The Performance of Pensions

The current dispute in UK universities over the future of the pension system for University staff has been the occasion for much solidarity and comradeship – publicly on picket lines, through teach-outs and on social media, and I suspect also more private, care-full channels of support and encouragement. The phrase a ‘teachable moment’ has been heard often enough over the last couple of weeks, although I’m coming to think of all this as a ‘learnable moment – for example, an awful lot of us know a lot more about pension financing and asset pricing and investment and projected life-expectancy, and the mendacity of our employers, than we did a week or so ago. Because that what academics tend to do when they are on strike – they read and research into the things animating their grievances; they think for themselves. Who knew?

All this learning has been facilitated by shared Facebook posts and tweeted links and blogposts, as well as real conversations and events (presumably). And, you know, it’s amazing what you can learn on Google. Part of me is embarrassed to admit to not knowing more about all of this before (but I used to be young and carefree about old age). Then again, the reason it has been so engrossing to learn more about the background to this dispute is precisely because what one is learning is that one’s trust in the good faith of Universities to protect the best interests of their staff that underwrote that ignorance turns out to have been rather ill-placed.

To say the least. My colleague Gail Davies has been tweeting her analysis of the role of the investment consultant Aon Hewitt in shaping the strategy of UUK – ‘The Voice of Universities’ – to redesign University pension system not just in the last year but for some time longer than that. You should have a look at Gail’s thread on all this. And then look at the thread by Felicity Callard that picks up the story, and then Shaun French, and follow where it all leads (it’s not pretty). 

There are all sorts of issues raised by the digging that Gail and Felicity and Shaun and others have been doing. Apart from anything else, the capacity of Twitter to serve as a genuine space of intellectual enlightenment, but also perhaps the limits of that (it can be difficult to keep track of the narrative arc emerging almost in real time as we all discover what a deep hole we have been dug into by our employers). But also some proper ‘theoretical’ ones of very immediate relevance: what Gail and Felicity have found, as a matter of public record, is that UUK and Universities have been complicit in a motivated effort not just to adjust to a ‘shifting landscape’ of pension economics but to help instigate a shift away from collective pooling of risk by Universities to benefit their staff through supporting a pension system to relocate all the risk onto staff by instigating individual savings plans (remember, we now all know that “a DC is not a pension at all“). It turns out the Universities we work for stand as very good examples of the efforts to deliberately enact market practices in new ways that academics themselves have analysed. These and other issues no doubt deserve much more attention – much broader attention is perhaps the better way of putting it – beyond the confines of this particular dispute.

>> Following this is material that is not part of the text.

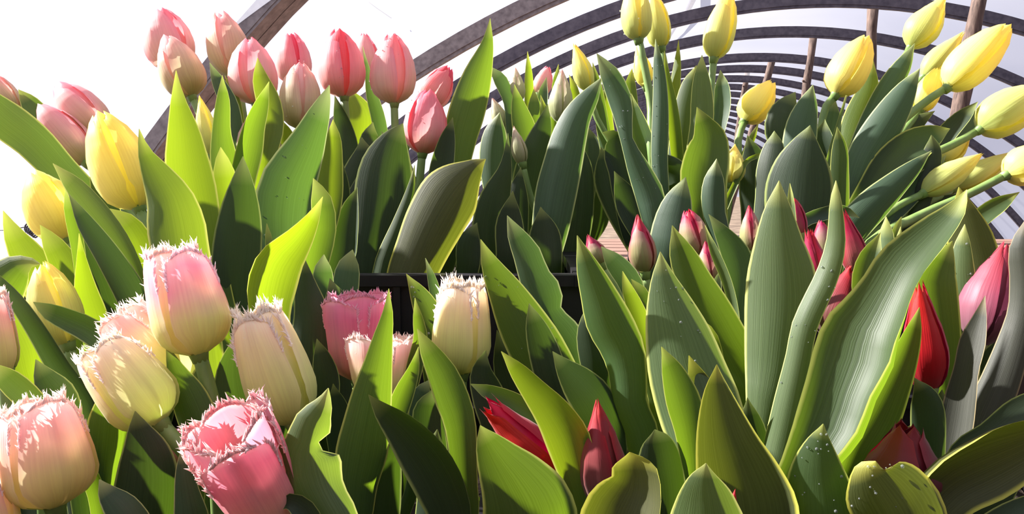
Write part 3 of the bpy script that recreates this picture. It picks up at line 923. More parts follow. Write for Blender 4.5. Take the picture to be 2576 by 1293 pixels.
    add('Y18', (2442, 336), (2368, 412), 54, .88, 'bud', 'yellow', 'smallest slim yellow bud at right, above the two long pointed ones', phi=20, group=G_YEL, foot=(2130, .84), via=((2310, 450, .86),))
    add('Y19', (2478, 382), (2318, 490), 72, .82, 'bud', 'ygreen', 'long pointed yellow bud lying low at right, nearest of the pair', phi=40, group=G_YEL, foot=(2120, .79), via=((2250, 525, .81),))
    add('Y20', (2562, 378), (2392, 480), 68, .86, 'bud', 'ygreen', 'long pointed green-yellow bud just behind the low nearest one', phi=20, group=G_YEL, foot=(2140, .82), via=((2300, 530, .84),))
    add('Y21', (2660, 380), (2528, 442), 100, .80, 'egg', 'yellow', 'bright yellow bloom on a pale stem at the right edge, lowest of the yellow ones', phi=30, group=G_YEL, foot=(2150, .785), via=((2430, 492, .80), (2320, 540, .795)))
    # --- crimson and red, front right
    add('R1', (1603, 540), (1624, 692), 74, .70, 'bud', 'magbud', 'pale green bud with a magenta tip standing before the dark gap', phi=15, group=G_RED, foot=(1640, .65))
    add('R2', (1728, 528), (1760, 645), 76, .70, 'egg', 'magbud', 'magenta-edged bud close right of the pale green one, its tip frayed', phi=45, group=G_RED, foot=(1760, .66))
    add('R3', (1773, 606), (1792, 714), 62, .66, 'bud', 'magbud', 'lower crimson-striped bud in front of the frayed magenta-edged one', phi=55, group=G_RED, foot=(1800, .64))
    add('R4', (1884, 515), (1892, 640), 58, .70, 'bud', 'magbud', 'magenta-tipped bud left of the widest upright leaf', phi=55, group=G_RED, foot=(1890, .66))
    add('R5', (1994, 498), (2014, 600), 48, .70, 'egg', 'crimbud', 'magenta bud peeping out right of the widest upright leaf', phi=10, group=G_RED, foot=(2010, .66))
    add('R6', (2032, 574), (2062, 722), 66, .62, 'lily', 'crimbud', 'narrow crimson bud with curled tips between the widest leaf and the pale twisted one', phi=50, group=G_RED, foot=(2050, .60), flare=.2)
    add('R7', (2066, 553), (2076, 690), 62, .645, 'egg', 'magbud', 'crimson bud with a green heart behind the curled-tip one', phi=0, group=G_RED, foot=(2080, .62))
    add('R8', (2118, 524), (2164, 700), 70, .66, 'lily', 'crimbud', 'crimson bud with one long bare petal right of the pale twisted leaf', phi=0, group=G_RED, foot=(2140, .63))
    add('R9', (2152, 664), (2078, 850), 124, .585, 'lily', 'maroon', 'dark red pointed bud leaning against the large diagonal leaf', phi=40, group=G_RED, foot=(2080, .54), flare=.15)
    add('R10', (2310, 703), (2336, 990), 112, .50, 'lily', 'red', 'smooth red bloom below the right end of the diagonal leaf', phi=0, group=G_RED, foot=(2330, .47))
    add('R11', (2534, 604), (2462, 872), 148, .545, 'bud', 'plum', 'big plum-pink pointed bud at the right edge', phi=45, group=G_RED, foot=(2440, .52), flare=.1)
    add('R12', (1477, 590), (1516, 668), 54, .70, 'bud', 'magbud', 'small magenta-tipped bud leaning left at the edge of the dark gap', phi=10, group=G_RED, foot=(1560, .66))
    add('R13', (1803, 722), (1800, 810), 40, .63, 'bud', 'crimbud', 'tiny red tip showing low under the crimson-striped bud', phi=0, group=G_RED, foot=(1810, .6))
    add('R14', (1212, 1004), (1420, 1215), 128, .465, 'lily', 'red', 'bright red bloom with pointed tips leaning left in the foreground', phi=35, group=G_RED, flare=.5, foot=(1440, .44))
    add('R15', (1502, 1003), (1532, 1300), 122, .445, 'bud', 'maroon', 'closed maroon bud with a red pinched tip in the foreground', phi=30, group=G_RED, foot=(1540, .43))
    add('R16', (2284, 1058), (2268, 1268), 205, .445, 'lily', 'dark', 'wide dark red bloom in shade at bottom right', phi=30, group=G_RED, flare=.3, foot=(2260, .43))
    add('R17', (1850, 1230), (1832, 1330), 30, .42, 'bud', 'red', 'mere red tip poking out right of the bottom pale leaf', phi=0, group=G_RED, foot=(1830, .40))
    add('R18', (1992, 1204), (1984, 1300), 26, .436, 'bud', 'red', 'red speck of a bud tip left of the dewy pointed leaf at the bottom', group=G_RED, foot=(1984, .42))
    # --- fringed, front left
    add('F1', (432, 622), (502, 895), 192, .465, 'fringe', 'fpink', 'large pink and cream fringed tulip standing highest of the front blooms', phi=-28, group=G_FR, foot=(520, .46))
    add('F2', (250, 872), (405, 1068), 182, .44, 'fringe', 'fpale', 'creamy yellow fringed tulip leaning left in front of a pink one', phi=-20, group=G_FR, foot=(450, .43))
    add('F3', (300, 795), (468, 968), 190, .485, 'fringe', 'fpeach', 'pink fringed tulip squeezed between the highest front bloom and the cream one', phi=30, group=G_FR, foot=(480, .475))
    add('F4', (640, 778), (742, 1068), 176, .465, 'fringe', 'fpale', 'long cream fringed tulip with frosted top in the front middle', phi=30, group=G_FR, foot=(740, .45))
    add('F5', (88, 1010), (140, 1278), 218, .415, 'fringe', 'fpeach', 'broad peach fringed tulip at bottom left', phi=-20, group=G_FR, foot=(170, .405))
    add('F6', (-48, 1150), (-6, 1400), 130, .40, 'fringe', 'fpeach', 'peach bloom cut by the left edge at the very bottom', phi=20, group=G_FR, foot=(40, .39))
    add('F7', (560, 1062), (700, 1320), 218, .415, 'open', 'fdeep', 'open deep pink fringed tulip at the bottom, heart visible', phi=10, group=G_FR, dt=-.03, foot=(710, .41), frl=.09)
    add('F8', (898, 738), (902, 960), 166, .56, 'open', 'fmag', 'magenta pink fringed tulip with spread petals in the middle', phi=50, group=G_FR, foot=(900, .55), frl=.07)
    add('F9', (958, 842), (960, 1015), 168, .53, 'open', 'fpeach', 'small blush fringed tulip split by the long upright leaf', phi=45, group=G_FR, foot=(960, .52), frl=.09)
    add('F10', (1166, 706), (1160, 945), 152, .55, 'fringe', 'fpale', 'peach fringed tulip beside the crate rim', phi=35, group=G_FR, foot=(1150, .54))
    add('F11', (434, 1086), (448, 1170), 66, .50, 'fringe', 'fmag', 'little dark magenta fringed head in shadow left of the open deep pink one', phi=0, group=G_FR, foot=(450, .48))
    add('F12', (-20, 735), (12, 945), 84, .50, 'fringe', 'fpeach', 'peach bloom at the left edge below the low yellow tulip', phi=0, group=G_FR, foot=(60, .49))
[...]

One thing I have learnt, for example, is that reform of the USS pension system actually serves as a live empirical experiment for economists researching the unequal redistributory effects of pension scheme redesign. Financial economists have used the 2011 rule change, when USS closed its final salary scheme to new members, to assess the redistributory effects of rule changes to pensions systems (2011 is also when the national government withdrew from underwriting the USS system, thereby transforming the level of risk to which this system is technically exposed, a central issue in the current dispute). To cut a long story short, they find that this rule change involved a redistribution of wealth from ‘members’ to ‘sponsors’ (that is, from University staff to Universities); and that the costs of this redistribution fall unequally on younger/newer members. Here’s part of the summary of their findings: “The rule change in October 2011 resulted in the transfer of about £32.5 billion of wealth from the members to the sponsor during the 2011-2015 period. This is the equivalent of about £600 million per year, or over 60% of the sponsor’s contribution in 2011 of £938.4 million.” Let that sink in for a moment – and think about it next time you wander past a shiny new building on the campus where you work.

In a rather understated conclusion, the authors helpfully remind us “Since pensions are deferred pay, this represents a substantial pay cut”. And that was back in 2011!

Now, this all comes from a published academic research paper, using robust methods of data analysis (you know, that middle bit of papers that we all mostly skip over, where people show their workings), which addresses a more general issue of scientific significance in its own field, and, oh, remember, would have been through a thorough process of peer-review. You know, the sort of social science knowledge that Universities are rather reluctant to allow entry into their own forms of strategising. I wonder why?